- _What is required_
Leave out every picture, then transcribe the rest of the listing exactly.
⁂
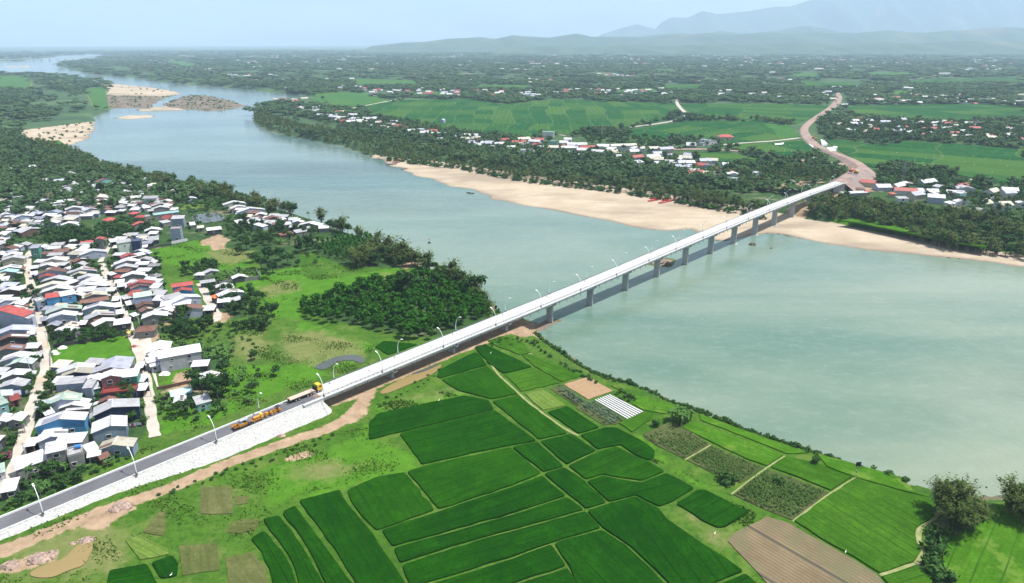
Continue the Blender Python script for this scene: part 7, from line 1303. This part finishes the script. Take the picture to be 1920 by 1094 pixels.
# sheets on the far earthworks
for x0, y0, x1, y1, x2, y2, x3, y3, lb in ((1516,271,1522,270,1529,276,1523,277,'white sheet over the cutting in the earthworks'), (1521,298,1531,293,1536,292,1536,300,'white sheet beside the haul road junction'), (1536,291,1541,293,1541,300,1537,300,'narrow white sheet next to the one at the junction'), (1538,265,1546,268,1551,274,1541,275,'grey slab strip at the upper end of the earthworks'), (1549,281,1560,280,1568,286,1556,287,'pale slab on the right edge of the earthworks'), (1562,278,1570,279,1567,281,1561,280,'thin white sheet at the field edge right of the earthworks'), (1452,271,1470,269,1468,272,1454,273,'white sheet lying in the rice block left of the earthworks')):
    A = [at(*p) for p in ((x0,y0),(x1,y1),(x2,y2),(x3,y3))]; b = MB(); z = LZ + 2.6 if x0 > 1535 else LZ + .9; b.prism([(a[0], a[1]) for a in A], LZ, z); tag(b.build('cover_sheet', 'tarp_white'), lb, 'sheet')
for x, y in ((1524,262),(1529,265),(1567,193),(1570,199)):
    q = at(x, y); t = empty('dump_truck', (q[0], q[1], LZ + 1.6), 1.2, f"{ {1524:'left lorry of a pair where the lane crosses the earthworks', 1529:'right lorry of a pair where the lane crosses the earthworks', 1567:'farther lorry on the distant end of the earthworks', 1570:'nearer lorry on the distant end of the earthworks'}[x] }", 'lorry')
    box_part('skip', 'orange_paint', t, ((-1.2, 0, 1.9), (4.6, 2.4, 1.6))); box_part('cab', 'red_paint', t, ((2.3, 0, 1.9), (1.7, 2.3, 2.2))); box_part('wheels', 'black_rubber', t, ((0, 0, .6), (6.2, 2.2, .8)))
# distant bridge
q0, q1 = atz(-60, 117.5, 0), atz(158, 113.2, 0); d = q1 - q0; L_ = float(np.hypot(d[0], d[1])); t = empty('distant_bridge', (q0[0], q0[1], 0), math.atan2(d[1], d[0]), 'low grey bridge far upstream at the upper left', 'bridge')
box_part('deck', 'concrete', t, ((L_ / 2, 0, 15), (L_, 14, 2.6)))
for k in range(14): b = MB(); b.box((L_ * (k + .5) / 14, 0, 6), (5, 10, 17)); b.build('pier', 'pier_concrete', t)
for k in (-1, 1): box_part('parapet', 'concrete', t, ((L_ / 2, k * 6.9, 16.8), (L_, .5, 1.2)))
# egrets in the paddies
b = MB(); b.tube([(-.35, 0, .42), (-.1, 0, .5), (.18, 0, .52), (.3, 0, .72), (.34, 0, .9), (.5, 0, .9)], [.03, .16, .13, .05, .05, .02], 7); eg = b.mesh('body', 'white_paint'); b = MB(); b.tube([(0, -.05, 0), (0, -.05, .45)], .02, 4); b.tube([(.05, .05, 0), (.05, .05, .45)], .02, 4); el = b.mesh('legs', 'black_rubber')
ER = np.random.default_rng(17)
for pts, n, wh, far in (([(700,205),(900,192),(1250,200),(1230,228),(1000,250),(800,232)], 70, 'in the broad rice plain behind the far village', 1), ([(1180,248),(1420,235),(1440,255),(1300,260)], 24, 'in the rice between the lane and the red roofed hall', 1), ([(1600,285),(1900,290),(1900,335),(1660,312)], 26, 'in the wide rice plain right of the earthworks', 1), ([(1390,275),(1500,270),(1515,290),(1420,285)], 14, 'in the rice block left of the earthworks', 1)):
    for p in scatter(poly(pts), 5, n, 90 + n, 0, False): o = link('egret', eg); o.location = (p[0], p[1], LZ + .45); o.rotation_euler = (0, 0, ER.uniform(0, 6)); s = ER.uniform(1.1, 1.5); o.scale = (s, s, s); tag(o, f'white egret {wh}', 'bird', f'egrets {wh}')
for x, y, lb in ((920, 664, 'white egret in the dark paddy just below the bridge'), (823, 753, 'white egret at the edge of the wide dark paddy'), (321, 1081, 'white egret on the bund of the small dark plot at the bottom left'), (1340, 1003, 'white egret on the bare grass by the separate ringed paddy'), (1585, 1038, 'white egret on the edge of the ploughed field')):
    q = at(x, y, .4); o = empty('egret', q, 1, lb, 'bird'); link('body', eg, o); link('legs', el, o)
# grass tufts on the rough meadows
def tufts(pts, n, sz, seed):
    P = poly(pts); rs = np.random.default_rng(seed); lo, hi = P.min(0), P.max(0); x = rs.uniform(lo[0], hi[0], n * 3); y = rs.uniform(lo[1], hi[1], n * 3); cl = np.sin(x * .23 + 1.7 * np.sin(y * .19)) + np.sin(y * .31 + x * .12) + rs.normal(0, .6, n * 3); k = inside(P, x, y) & (cl > .75); x, y = x[k][:n], y[k][:n]
    s = sz * rs.uniform(.5, 1.4, len(x)); an = rs.uniform(0, 6.28, len(x)); z = base_z(x, y) + .05; c, q = np.cos(an), np.sin(an); ln = rs.normal(0, .5, (2, len(x))) * s; h = s * rs.uniform(.4, .9, len(x))
    return np.stack([np.stack([x - c * s * .6, y - q * s * .6, z - .1], 1), np.stack([x + c * s * .6, y + q * s * .6, z - .1], 1), np.stack([x + c * s * .4 + ln[0], y + q * s * .4 + ln[1], z + h], 1), np.stack([x - c * s * .4 + ln[0], y - q * s * .4 + ln[1], z + h], 1)], 1).reshape(-1, 3)
TV = [tufts(p, n, s, i) for i, (p, n, s) in enumerate((([(260,950),(560,830),(690,800),(690,830),(760,830),(790,880),(560,930),(480,1000),(330,1060),(240,1000)], 7000, .38), ([(0,1080),(200,1000),(240,1060),(190,1094),(0,1094)], 900, .35), ([(400,700),(520,625),(700,650),(690,690),(600,720),(480,760),(300,815),(300,790)], 7000, .4), ([(480,640),(560,560),(560,530),(700,515),(650,480),(560,500),(430,545),(420,620)], 6000, .5), ([(285,470),(370,450),(480,480),(470,500),(340,510)], 3000, .45), ([(1215,860),(1260,870),(1420,965),(1400,1000),(1330,1000),(1290,960),(1310,915),(1240,880)], 2600, .4), ([(700,760),(830,735),(860,742),(720,780),(700,800)], 2200, .45), ([(20,1000),(220,905),(330,860),(420,840),(350,890),(240,935),(60,1015)], 1200, .4), ([(0,965),(140,915),(290,830),(440,770),(400,790),(250,860),(60,955)], 1500, .5)))]
TV = np.concatenate(TV); me = npmesh('grass', TV, np.arange(len(TV)), np.full(len(TV) // 4, 4), ['tuft_leaves']) if 'tuft_leaves' in MATS else None
leaf_mat('tuft_leaves', (.045, .115, .010), (.045, .115, .010), (.12, .20, .03), .9); me = npmesh('grass', TV, np.arange(len(TV)), np.full(len(TV) // 4, 4), ['tuft_leaves']); tag(link('grass', me), kind='stuff')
⁂
- _Solution below_
Continue the Blender Python script for this scene: part 7, from line 1303. This part finishes the script. Take the picture to be 1920 by 1094 pixels.
# sheets on the far earthworks
for x0, y0, x1, y1, x2, y2, x3, y3, lb in ((1516,271,1522,270,1529,276,1523,277,'white sheet over the cutting in the earthworks'), (1521,298,1531,293,1536,292,1536,300,'white sheet beside the haul road junction'), (1536,291,1541,293,1541,300,1537,300,'narrow white sheet next to the one at the junction'), (1538,265,1546,268,1551,274,1541,275,'grey slab strip at the upper end of the earthworks'), (1549,281,1560,280,1568,286,1556,287,'pale slab on the right edge of the earthworks'), (1562,278,1570,279,1567,281,1561,280,'thin white sheet at the field edge right of the earthworks'), (1452,271,1470,269,1468,272,1454,273,'white sheet lying in the rice block left of the earthworks')):
    A = [at(*p) for p in ((x0,y0),(x1,y1),(x2,y2),(x3,y3))]; b = MB(); z = LZ + 2.6 if x0 > 1535 else LZ + .9; b.prism([(a[0], a[1]) for a in A], LZ, z); tag(b.build('cover_sheet', 'tarp_white'), lb, 'sheet')
for x, y in ((1524,262),(1529,265),(1567,193),(1570,199)):
    q = at(x, y); t = empty('dump_truck', (q[0], q[1], LZ + 1.6), 1.2, f"{ {1524:'left lorry of a pair where the lane crosses the earthworks', 1529:'right lorry of a pair where the lane crosses the earthworks', 1567:'farther lorry on the distant end of the earthworks', 1570:'nearer lorry on the distant end of the earthworks'}[x] }", 'lorry')
    box_part('skip', 'orange_paint', t, ((-1.2, 0, 1.9), (4.6, 2.4, 1.6))); box_part('cab', 'red_paint', t, ((2.3, 0, 1.9), (1.7, 2.3, 2.2))); box_part('wheels', 'black_rubber', t, ((0, 0, .6), (6.2, 2.2, .8)))
# distant bridge
q0, q1 = atz(-60, 117.5, 0), atz(158, 113.2, 0); d = q1 - q0; L_ = float(np.hypot(d[0], d[1])); t = empty('distant_bridge', (q0[0], q0[1], 0), math.atan2(d[1], d[0]), 'low grey bridge far upstream at the upper left', 'bridge')
box_part('deck', 'concrete', t, ((L_ / 2, 0, 15), (L_, 14, 2.6)))
for k in range(14): b = MB(); b.box((L_ * (k + .5) / 14, 0, 6), (5, 10, 17)); b.build('pier', 'pier_concrete', t)
for k in (-1, 1): box_part('parapet', 'concrete', t, ((L_ / 2, k * 6.9, 16.8), (L_, .5, 1.2)))
# egrets in the paddies
b = MB(); b.tube([(-.35, 0, .42), (-.1, 0, .5), (.18, 0, .52), (.3, 0, .72), (.34, 0, .9), (.5, 0, .9)], [.03, .16, .13, .05, .05, .02], 7); eg = b.mesh('body', 'white_paint'); b = MB(); b.tube([(0, -.05, 0), (0, -.05, .45)], .02, 4); b.tube([(.05, .05, 0), (.05, .05, .45)], .02, 4); el = b.mesh('legs', 'black_rubber')
ER = np.random.default_rng(17)
for pts, n, wh, far in (([(700,205),(900,192),(1250,200),(1230,228),(1000,250),(800,232)], 70, 'in the broad rice plain behind the far village', 1), ([(1180,248),(1420,235),(1440,255),(1300,260)], 24, 'in the rice between the lane and the red roofed hall', 1), ([(1600,285),(1900,290),(1900,335),(1660,312)], 26, 'in the wide rice plain right of the earthworks', 1), ([(1390,275),(1500,270),(1515,290),(1420,285)], 14, 'in the rice block left of the earthworks', 1)):
    for p in scatter(poly(pts), 5, n, 90 + n, 0, False): o = link('egret', eg); o.location = (p[0], p[1], LZ + .45); o.rotation_euler = (0, 0, ER.uniform(0, 6)); s = ER.uniform(1.1, 1.5); o.scale = (s, s, s); tag(o, f'white egret {wh}', 'bird', f'egrets {wh}')
for x, y, lb in ((920, 664, 'white egret in the dark paddy just below the bridge'), (823, 753, 'white egret at the edge of the wide dark paddy'), (321, 1081, 'white egret on the bund of the small dark plot at the bottom left'), (1340, 1003, 'white egret on the bare grass by the separate ringed paddy'), (1585, 1038, 'white egret on the edge of the ploughed field')):
    q = at(x, y, .4); o = empty('egret', q, 1, lb, 'bird'); link('body', eg, o); link('legs', el, o)
# grass tufts on the rough meadows
def tufts(pts, n, sz, seed):
    P = poly(pts); rs = np.random.default_rng(seed); lo, hi = P.min(0), P.max(0); x = rs.uniform(lo[0], hi[0], n * 3); y = rs.uniform(lo[1], hi[1], n * 3); cl = np.sin(x * .23 + 1.7 * np.sin(y * .19)) + np.sin(y * .31 + x * .12) + rs.normal(0, .6, n * 3); k = inside(P, x, y) & (cl > .75); x, y = x[k][:n], y[k][:n]
    s = sz * rs.uniform(.5, 1.4, len(x)); an = rs.uniform(0, 6.28, len(x)); z = base_z(x, y) + .05; c, q = np.cos(an), np.sin(an); ln = rs.normal(0, .5, (2, len(x))) * s; h = s * rs.uniform(.4, .9, len(x))
    return np.stack([np.stack([x - c * s * .6, y - q * s * .6, z - .1], 1), np.stack([x + c * s * .6, y + q * s * .6, z - .1], 1), np.stack([x + c * s * .4 + ln[0], y + q * s * .4 + ln[1], z + h], 1), np.stack([x - c * s * .4 + ln[0], y - q * s * .4 + ln[1], z + h], 1)], 1).reshape(-1, 3)
TV = [tufts(p, n, s, i) for i, (p, n, s) in enumerate((([(260,950),(560,830),(690,800),(690,830),(760,830),(790,880),(560,930),(480,1000),(330,1060),(240,1000)], 7000, .38), ([(0,1080),(200,1000),(240,1060),(190,1094),(0,1094)], 900, .35), ([(400,700),(520,625),(700,650),(690,690),(600,720),(480,760),(300,815),(300,790)], 7000, .4), ([(480,640),(560,560),(560,530),(700,515),(650,480),(560,500),(430,545),(420,620)], 6000, .5), ([(285,470),(370,450),(480,480),(470,500),(340,510)], 3000, .45), ([(1215,860),(1260,870),(1420,965),(1400,1000),(1330,1000),(1290,960),(1310,915),(1240,880)], 2600, .4), ([(700,760),(830,735),(860,742),(720,780),(700,800)], 2200, .45), ([(20,1000),(220,905),(330,860),(420,840),(350,890),(240,935),(60,1015)], 1200, .4), ([(0,965),(140,915),(290,830),(440,770),(400,790),(250,860),(60,955)], 1500, .5)))]
TV = np.concatenate(TV); me = npmesh('grass', TV, np.arange(len(TV)), np.full(len(TV) // 4, 4), ['tuft_leaves']) if 'tuft_leaves' in MATS else None
leaf_mat('tuft_leaves', (.045, .115, .010), (.045, .115, .010), (.12, .20, .03), .9); me = npmesh('grass', TV, np.arange(len(TV)), np.full(len(TV) // 4, 4), ['tuft_leaves']); tag(link('grass', me), kind='stuff')